The sad part is the Australian Trucking Association’s response to the safe payments inquiry. They said:

… the consensus view of the ATA is that the most effective and appropriate way to further improve the industry’s on-road safety performance is to implement and enforce the impending Driving Hours and Fatigue Management effectively and that establishing a “Safe Rates” regime is unnecessary and would be ineffective and unsustainable.

It is with a heavy heart that I have to read that. I cannot believe that that tripe is being peddled by those who claim to be the major employer representative for the road transport industry. Can you imagine if the likes of Qantas and Virgin had that same attitude to pilots?
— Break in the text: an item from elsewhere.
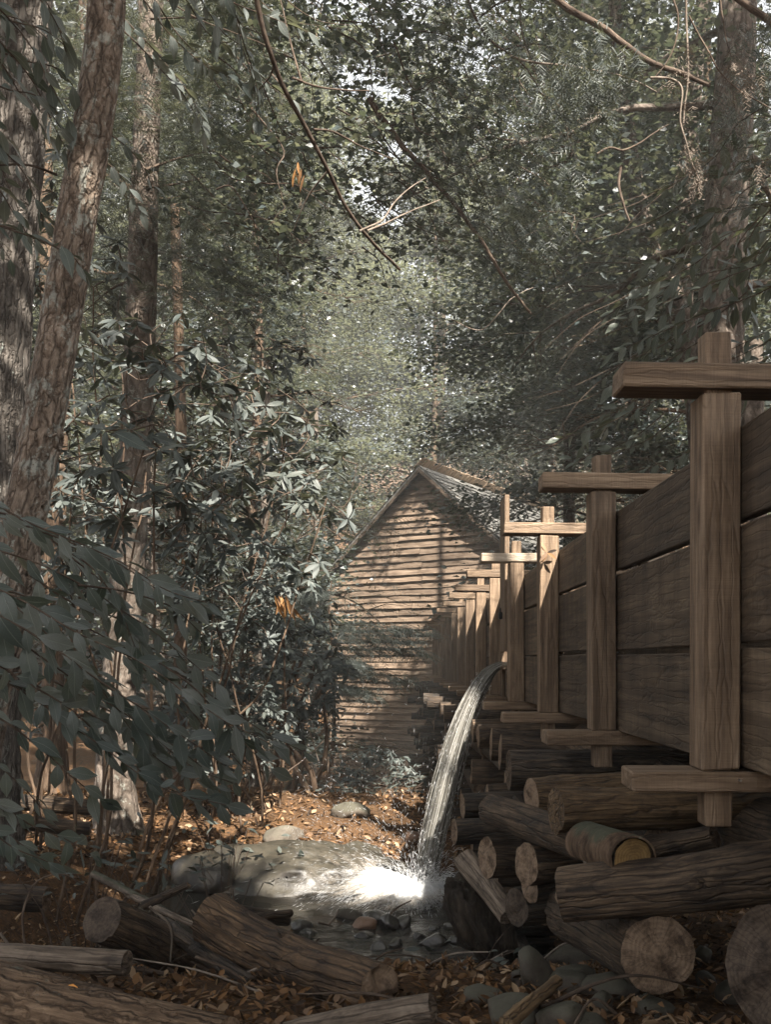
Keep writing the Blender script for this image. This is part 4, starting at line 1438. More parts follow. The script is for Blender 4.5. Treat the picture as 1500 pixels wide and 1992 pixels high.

There would be uproar—absolute uproar. We would not put up with it. But in the trucking industry it is quite all right. Is it a case of ‘out of sight, out of mind’? I really do not know, but it does absolutely disturb me that they would muddy the waters like that.

As I said earlier, this is an exciting week for workers because we are able to overturn the Work Choices legislation to implement fairness and decency in the workplace. I could go on and talk about this for hours, but time is against me. But I also want to take this last minute to stress that we cannot go along with the rhetoric that all employers are baddies. I never, ever have said that. I could never agree with those opposite, or wherever, who might think that all employees are baddies. There are a lot of decent, hardworking Australians, whether they be employees, small business people, big business people or whatever. They all deserve a fair suck of the sav. They did not get that fair suck of the sav when the ratbag element could manipulate the Work Choices legislation.